First concept developed for the manufacture of helicopter blades
Alongside Frank L. Stulen, John T. Parsons first utilised computer methods to overcome machining setbacks, especially the accurate interpolation of the curves found in helicopter blades. In the process of developing smoother rotors, Parsons and Stuler generated an early version of a Numerical Control (NC) machine.

Developed with assistance of MIT
To further develop this machine, in 1949, Parsons turned to Gordon S. Brown’s Servomechanism Laboratory at the Massachusetts Institute of Technology (MIT). At MIT, a feedback system designed to gauge how far the controls had turned was developed.  
While the US Air Force halted its funding in 1953 due to expense, the project was resumed by Giddings and Lewis Machine Tool Co. who reduced expense but improved quality and efficiency.
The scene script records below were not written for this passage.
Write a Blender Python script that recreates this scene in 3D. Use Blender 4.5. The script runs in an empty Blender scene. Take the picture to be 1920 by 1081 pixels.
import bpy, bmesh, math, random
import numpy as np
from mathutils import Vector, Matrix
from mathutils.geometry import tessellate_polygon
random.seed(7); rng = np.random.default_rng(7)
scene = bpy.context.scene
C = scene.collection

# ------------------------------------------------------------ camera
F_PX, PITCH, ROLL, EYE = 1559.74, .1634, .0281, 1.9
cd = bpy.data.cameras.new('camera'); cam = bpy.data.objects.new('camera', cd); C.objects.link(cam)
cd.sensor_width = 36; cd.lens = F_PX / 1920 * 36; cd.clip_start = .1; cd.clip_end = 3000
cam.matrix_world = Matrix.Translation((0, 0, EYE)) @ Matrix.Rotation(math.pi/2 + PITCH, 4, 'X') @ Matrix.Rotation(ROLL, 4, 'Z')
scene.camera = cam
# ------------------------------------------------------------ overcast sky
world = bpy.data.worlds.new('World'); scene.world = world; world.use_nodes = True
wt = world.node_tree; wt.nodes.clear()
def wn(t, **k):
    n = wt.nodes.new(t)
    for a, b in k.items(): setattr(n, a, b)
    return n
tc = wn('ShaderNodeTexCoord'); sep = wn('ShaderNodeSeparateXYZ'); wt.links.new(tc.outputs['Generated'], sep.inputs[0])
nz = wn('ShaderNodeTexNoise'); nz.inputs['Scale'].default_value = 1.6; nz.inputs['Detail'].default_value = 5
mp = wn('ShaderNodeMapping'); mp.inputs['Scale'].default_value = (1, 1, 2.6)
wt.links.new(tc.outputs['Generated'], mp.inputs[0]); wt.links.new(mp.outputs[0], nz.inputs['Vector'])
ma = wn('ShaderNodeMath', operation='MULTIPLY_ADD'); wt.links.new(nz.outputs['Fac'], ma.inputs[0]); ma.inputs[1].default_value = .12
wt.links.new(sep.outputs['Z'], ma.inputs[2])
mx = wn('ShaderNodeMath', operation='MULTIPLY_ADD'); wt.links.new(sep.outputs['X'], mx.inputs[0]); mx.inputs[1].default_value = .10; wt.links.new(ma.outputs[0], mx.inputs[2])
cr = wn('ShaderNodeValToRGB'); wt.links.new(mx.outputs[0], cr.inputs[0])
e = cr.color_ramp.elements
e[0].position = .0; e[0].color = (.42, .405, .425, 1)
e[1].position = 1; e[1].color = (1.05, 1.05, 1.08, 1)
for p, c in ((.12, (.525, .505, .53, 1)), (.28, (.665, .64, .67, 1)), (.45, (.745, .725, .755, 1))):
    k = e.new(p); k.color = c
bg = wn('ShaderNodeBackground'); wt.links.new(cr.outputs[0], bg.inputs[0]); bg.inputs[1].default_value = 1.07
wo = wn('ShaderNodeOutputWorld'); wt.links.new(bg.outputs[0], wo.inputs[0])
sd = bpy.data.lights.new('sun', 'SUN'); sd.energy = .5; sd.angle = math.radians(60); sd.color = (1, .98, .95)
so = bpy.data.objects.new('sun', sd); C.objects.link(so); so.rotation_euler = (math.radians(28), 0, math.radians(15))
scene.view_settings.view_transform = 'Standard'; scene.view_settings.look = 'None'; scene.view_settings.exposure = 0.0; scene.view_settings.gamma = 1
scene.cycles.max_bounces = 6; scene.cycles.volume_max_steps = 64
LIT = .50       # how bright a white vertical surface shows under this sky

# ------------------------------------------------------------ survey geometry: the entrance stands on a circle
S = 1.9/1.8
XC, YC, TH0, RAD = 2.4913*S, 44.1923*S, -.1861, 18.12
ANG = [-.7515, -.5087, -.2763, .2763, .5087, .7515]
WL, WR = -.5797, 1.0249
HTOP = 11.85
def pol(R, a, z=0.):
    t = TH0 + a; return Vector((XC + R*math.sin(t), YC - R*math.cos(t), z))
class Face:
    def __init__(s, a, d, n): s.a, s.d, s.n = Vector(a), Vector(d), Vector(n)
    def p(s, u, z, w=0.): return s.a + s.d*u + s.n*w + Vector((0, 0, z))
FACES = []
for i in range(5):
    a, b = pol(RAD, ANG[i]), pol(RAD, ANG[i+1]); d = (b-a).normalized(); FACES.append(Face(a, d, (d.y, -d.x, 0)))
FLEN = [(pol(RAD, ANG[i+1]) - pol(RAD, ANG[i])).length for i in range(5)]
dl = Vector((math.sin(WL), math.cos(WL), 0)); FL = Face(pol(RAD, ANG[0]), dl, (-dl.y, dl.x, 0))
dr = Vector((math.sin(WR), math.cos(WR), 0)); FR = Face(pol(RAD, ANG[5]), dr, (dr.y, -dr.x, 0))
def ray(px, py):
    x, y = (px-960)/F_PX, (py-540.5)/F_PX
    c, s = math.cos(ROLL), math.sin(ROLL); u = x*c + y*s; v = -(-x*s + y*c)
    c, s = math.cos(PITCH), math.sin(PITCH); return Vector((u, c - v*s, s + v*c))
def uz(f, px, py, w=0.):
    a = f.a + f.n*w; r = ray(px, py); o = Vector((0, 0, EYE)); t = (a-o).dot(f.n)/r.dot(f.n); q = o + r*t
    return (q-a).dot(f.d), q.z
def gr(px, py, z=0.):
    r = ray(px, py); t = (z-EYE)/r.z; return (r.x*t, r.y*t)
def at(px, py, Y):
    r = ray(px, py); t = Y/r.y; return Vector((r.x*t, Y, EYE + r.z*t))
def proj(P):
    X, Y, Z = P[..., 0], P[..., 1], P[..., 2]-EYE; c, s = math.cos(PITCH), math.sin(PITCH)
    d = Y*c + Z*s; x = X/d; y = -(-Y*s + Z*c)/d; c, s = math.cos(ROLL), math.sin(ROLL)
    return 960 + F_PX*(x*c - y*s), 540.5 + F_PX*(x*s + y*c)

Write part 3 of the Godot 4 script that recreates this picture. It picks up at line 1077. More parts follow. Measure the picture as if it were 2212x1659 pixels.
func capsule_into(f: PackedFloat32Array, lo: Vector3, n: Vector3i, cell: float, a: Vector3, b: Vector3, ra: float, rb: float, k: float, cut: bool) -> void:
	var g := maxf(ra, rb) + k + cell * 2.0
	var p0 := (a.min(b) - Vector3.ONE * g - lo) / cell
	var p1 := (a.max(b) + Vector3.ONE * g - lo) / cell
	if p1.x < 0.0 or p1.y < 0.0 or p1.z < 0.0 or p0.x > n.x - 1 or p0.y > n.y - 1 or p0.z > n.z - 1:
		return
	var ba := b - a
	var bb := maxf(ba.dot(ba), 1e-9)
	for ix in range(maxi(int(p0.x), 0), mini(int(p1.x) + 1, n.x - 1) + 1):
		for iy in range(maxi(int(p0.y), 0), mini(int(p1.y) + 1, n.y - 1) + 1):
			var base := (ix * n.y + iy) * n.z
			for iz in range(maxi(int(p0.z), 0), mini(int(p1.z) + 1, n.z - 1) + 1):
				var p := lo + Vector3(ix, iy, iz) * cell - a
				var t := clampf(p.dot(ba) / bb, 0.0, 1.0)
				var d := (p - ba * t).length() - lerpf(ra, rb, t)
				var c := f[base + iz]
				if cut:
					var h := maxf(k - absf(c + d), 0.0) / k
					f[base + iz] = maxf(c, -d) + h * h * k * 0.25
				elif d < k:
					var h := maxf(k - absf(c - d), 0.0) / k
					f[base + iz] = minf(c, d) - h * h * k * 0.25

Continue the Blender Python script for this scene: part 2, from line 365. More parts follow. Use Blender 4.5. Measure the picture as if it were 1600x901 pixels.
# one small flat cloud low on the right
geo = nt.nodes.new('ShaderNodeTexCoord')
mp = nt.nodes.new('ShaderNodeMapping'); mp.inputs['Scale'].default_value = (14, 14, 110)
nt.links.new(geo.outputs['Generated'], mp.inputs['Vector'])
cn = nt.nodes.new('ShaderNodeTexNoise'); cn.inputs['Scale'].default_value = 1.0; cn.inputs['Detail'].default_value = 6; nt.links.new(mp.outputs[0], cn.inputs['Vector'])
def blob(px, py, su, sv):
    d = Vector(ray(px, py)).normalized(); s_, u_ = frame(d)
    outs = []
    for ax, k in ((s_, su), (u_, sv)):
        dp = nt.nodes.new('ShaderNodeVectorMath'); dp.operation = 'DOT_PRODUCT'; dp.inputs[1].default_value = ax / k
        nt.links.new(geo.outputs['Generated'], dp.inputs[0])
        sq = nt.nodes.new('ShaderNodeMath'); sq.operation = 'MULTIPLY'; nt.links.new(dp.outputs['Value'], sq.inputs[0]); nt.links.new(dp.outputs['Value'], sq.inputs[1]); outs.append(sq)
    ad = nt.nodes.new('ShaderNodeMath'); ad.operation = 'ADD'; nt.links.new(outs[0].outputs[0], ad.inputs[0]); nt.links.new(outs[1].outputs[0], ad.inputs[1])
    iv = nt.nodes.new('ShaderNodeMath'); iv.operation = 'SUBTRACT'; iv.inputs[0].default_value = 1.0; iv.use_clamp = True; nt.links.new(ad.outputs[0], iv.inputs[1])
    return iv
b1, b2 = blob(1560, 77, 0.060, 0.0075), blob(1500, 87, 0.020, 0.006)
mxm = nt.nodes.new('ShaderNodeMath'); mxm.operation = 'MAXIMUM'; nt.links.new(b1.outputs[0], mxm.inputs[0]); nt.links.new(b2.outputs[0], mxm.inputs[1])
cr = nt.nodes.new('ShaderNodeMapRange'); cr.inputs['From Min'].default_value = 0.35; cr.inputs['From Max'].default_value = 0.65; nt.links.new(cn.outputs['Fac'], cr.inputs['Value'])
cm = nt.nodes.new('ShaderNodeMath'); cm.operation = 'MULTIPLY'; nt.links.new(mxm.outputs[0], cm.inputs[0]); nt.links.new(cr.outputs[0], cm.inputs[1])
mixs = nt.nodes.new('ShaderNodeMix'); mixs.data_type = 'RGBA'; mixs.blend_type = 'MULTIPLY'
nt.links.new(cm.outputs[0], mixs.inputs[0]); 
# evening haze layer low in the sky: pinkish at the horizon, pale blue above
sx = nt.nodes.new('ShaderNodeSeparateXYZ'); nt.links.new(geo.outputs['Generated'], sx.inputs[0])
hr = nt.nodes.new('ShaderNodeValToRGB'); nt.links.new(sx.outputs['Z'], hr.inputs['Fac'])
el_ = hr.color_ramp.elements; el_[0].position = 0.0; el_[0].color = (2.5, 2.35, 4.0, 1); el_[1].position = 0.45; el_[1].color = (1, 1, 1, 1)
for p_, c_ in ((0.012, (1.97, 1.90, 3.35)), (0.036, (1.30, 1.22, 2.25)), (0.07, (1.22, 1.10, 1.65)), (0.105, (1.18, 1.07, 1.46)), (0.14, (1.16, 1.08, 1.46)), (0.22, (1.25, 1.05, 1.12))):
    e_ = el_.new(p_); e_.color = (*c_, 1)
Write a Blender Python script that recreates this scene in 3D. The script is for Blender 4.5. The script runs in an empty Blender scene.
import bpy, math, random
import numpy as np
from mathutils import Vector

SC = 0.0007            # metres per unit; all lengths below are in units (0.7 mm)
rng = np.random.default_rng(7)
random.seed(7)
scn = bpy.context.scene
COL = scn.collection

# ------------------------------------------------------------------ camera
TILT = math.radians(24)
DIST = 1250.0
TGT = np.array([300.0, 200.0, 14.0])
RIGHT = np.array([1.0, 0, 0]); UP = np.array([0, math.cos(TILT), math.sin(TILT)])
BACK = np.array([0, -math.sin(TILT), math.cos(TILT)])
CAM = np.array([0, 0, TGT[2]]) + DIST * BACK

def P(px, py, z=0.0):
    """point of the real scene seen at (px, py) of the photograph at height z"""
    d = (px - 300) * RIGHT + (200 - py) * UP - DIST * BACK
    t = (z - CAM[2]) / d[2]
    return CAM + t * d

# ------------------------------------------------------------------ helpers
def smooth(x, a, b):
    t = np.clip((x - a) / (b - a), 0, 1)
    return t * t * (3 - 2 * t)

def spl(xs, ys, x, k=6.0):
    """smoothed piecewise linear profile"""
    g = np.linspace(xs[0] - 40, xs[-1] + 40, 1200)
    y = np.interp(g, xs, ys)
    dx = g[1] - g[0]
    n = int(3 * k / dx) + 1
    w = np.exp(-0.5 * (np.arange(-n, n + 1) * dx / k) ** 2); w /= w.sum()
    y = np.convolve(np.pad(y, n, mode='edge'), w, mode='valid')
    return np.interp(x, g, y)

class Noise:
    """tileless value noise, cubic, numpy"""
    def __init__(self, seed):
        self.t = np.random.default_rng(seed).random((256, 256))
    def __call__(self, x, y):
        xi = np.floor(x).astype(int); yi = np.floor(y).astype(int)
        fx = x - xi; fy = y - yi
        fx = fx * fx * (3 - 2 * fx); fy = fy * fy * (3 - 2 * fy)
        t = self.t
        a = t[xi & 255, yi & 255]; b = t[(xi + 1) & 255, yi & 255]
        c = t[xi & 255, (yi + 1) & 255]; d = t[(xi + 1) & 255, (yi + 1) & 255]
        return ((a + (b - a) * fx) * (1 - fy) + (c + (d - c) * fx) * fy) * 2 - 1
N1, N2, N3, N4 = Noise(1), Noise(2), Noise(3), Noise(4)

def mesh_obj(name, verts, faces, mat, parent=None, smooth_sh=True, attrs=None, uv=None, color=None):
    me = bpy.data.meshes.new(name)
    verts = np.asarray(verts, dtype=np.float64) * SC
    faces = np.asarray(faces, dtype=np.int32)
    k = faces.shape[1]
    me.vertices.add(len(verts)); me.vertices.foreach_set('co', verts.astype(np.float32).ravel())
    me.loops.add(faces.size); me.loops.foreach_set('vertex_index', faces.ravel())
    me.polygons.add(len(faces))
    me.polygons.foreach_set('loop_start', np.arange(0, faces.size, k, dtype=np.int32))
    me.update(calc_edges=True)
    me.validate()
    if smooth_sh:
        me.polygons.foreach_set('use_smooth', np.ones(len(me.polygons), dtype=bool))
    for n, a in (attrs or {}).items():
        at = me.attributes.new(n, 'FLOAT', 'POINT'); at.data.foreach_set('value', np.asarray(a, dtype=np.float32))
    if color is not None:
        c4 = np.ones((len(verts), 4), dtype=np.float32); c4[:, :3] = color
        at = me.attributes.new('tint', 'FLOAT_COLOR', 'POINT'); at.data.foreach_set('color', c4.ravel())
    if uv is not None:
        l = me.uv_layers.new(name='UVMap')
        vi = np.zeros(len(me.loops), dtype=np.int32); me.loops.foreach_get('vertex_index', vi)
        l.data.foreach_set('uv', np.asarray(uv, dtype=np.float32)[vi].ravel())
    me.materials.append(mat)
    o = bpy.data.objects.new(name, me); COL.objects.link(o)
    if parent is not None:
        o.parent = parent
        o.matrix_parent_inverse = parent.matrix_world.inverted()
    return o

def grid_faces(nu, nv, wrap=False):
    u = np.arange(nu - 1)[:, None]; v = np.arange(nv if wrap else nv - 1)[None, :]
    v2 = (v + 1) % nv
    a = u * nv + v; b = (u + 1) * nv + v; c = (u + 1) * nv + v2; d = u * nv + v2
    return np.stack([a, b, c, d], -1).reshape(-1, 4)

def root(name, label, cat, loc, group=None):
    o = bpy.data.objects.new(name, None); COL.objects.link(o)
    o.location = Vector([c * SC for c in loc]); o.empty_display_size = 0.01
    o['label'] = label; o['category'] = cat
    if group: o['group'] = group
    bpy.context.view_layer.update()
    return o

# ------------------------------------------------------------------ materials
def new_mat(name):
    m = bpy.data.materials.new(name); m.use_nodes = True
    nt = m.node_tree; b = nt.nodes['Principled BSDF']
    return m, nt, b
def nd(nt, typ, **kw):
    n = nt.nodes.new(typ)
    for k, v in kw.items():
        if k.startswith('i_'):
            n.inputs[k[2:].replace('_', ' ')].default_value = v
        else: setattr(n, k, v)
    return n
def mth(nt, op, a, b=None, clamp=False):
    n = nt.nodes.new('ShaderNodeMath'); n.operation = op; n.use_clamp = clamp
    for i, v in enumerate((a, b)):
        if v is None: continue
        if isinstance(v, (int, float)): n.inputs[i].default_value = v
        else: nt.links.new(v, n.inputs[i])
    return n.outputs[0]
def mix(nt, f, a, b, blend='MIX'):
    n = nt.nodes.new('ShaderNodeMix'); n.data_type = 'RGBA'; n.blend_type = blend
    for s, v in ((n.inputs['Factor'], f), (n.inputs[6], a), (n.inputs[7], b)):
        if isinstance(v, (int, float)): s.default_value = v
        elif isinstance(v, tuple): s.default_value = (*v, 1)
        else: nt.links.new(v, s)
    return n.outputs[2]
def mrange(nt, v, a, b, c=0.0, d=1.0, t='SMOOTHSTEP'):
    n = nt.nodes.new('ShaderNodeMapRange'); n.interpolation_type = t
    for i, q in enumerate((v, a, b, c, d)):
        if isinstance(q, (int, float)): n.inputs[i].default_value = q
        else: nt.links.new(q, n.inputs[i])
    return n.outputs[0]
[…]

Reduced production time from 8 hours down to 15 minutes
The first CNC machine was developed when John Runyon managed to produce punch tapes under computer control. By doing this, he managed to reduce the normal production time of 8 hours down to 15 minutes. By 1956, the US Air Force had accepted the proposal to produce a generalised programming language for NC.
The invention of CNC machines paved the way for automated tools that enabled efficient production for manufacturers. Today’s CNC machines bear little difference with the original machines in terms of concept. Both produce outputs in three dimensional directions: X and Y axes and depth.

The types of CNC machine
The types of CNC machine that exist today include the following:
CNC turning lathes –  CNC turning lathes produce parts by turning rod materials and feeding a cutting tool into the turning material.
CNC milling machines – Using a rotating cylindrical cutting tool, CNC Milling utilises a machining process similar to both drilling and cutting. The cutter in a milling machine has the ability to move along multiple axes and can create a variety of shapes, slots and holes   

CNC routers - CNC routers are similar to handheld routers but the tool paths are instead controlled via computer numerical control. CNC routers can be used for cutting various hard materials including wood, composites, aluminium, steel, plastics and foams.